Today I was watching Happy Feet Two with my oldest daughter and got caught up in the whole tap dance type routine the penguins exhibit in the movie.  The sound of the music combined with the rhythm of the tap dancing penguins really moved my spirit for some reason.

When I was a little girl, I would put on a dress and my black patent leather shoes with the buckles on them that resembled tap dance shoes whenever I knew we were going to the grocery store so that I could pretend to tap dance up and down the grocery store isles to the music playing over the P.A. system.  I didn’t really like dresses or dress shoes but for some reason I loved to wear them when I thought I was tap dancing.  The funny thing is that although the store was often filled with other shoppers, I felt like I was in my own world.  I didn’t even notice the shoppers and would dance up and down the aisles as if I were Shirley Temple.  Perhaps I felt like Shirley Temple in real life because I was such a light skinned little girl growing up amongst my darker skinned, African American cousins and family members much like she danced amongst Bill Bogangles Robinson.

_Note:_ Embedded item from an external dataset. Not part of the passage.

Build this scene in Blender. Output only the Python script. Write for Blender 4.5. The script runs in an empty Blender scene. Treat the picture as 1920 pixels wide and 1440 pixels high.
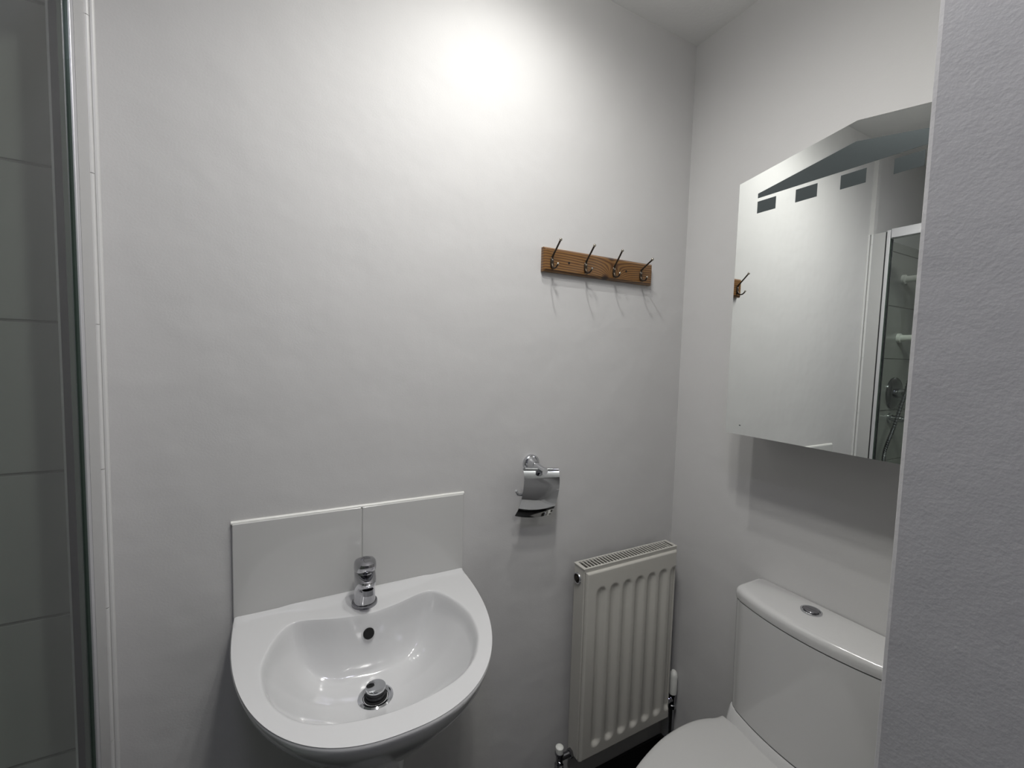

I was always good at tuning out the world and what was going on within it.  Both music and dance made me feel good and helped me escape my problems.  My black cousins from my step-fathers side of the family always teased me and told me that I had no rhythm and couldn’t dance and I made it a point to prove them wrong by practicing every chance I could to perfect my so-called dance skills.

Sometimes I would sit by mother’s console stereo – that was the old stereo that looked like a cabinet.  It opened up on top and had an 8-track and record player and AM/FM radio inside.  I would sit there for hours and listen to song after song.  Then I would break out a comb or brush and hold it like a microphone and sing into it in the mirror.  Sometimes Gail (my best friend) would join in with me and we would pretend to be in a group singing the songs.

I really enjoyed listening to my mother’s music.  She had all the latest songs on 8-track, and records (what we now call vinyl).  I especially loved listening to Stevie Wonder, Sly and the Family Stone, and Gladys Knight and the Pips.  I always referred to Gladys Knight and the Pips as Gladys Knight and the Pimps, and Mom would always correct me saying, “its Gladys Knight and the Pips, the Pips, not the Pimps”.  I didn’t know what Pimps were so I always wondered why she made such a big fuss about it.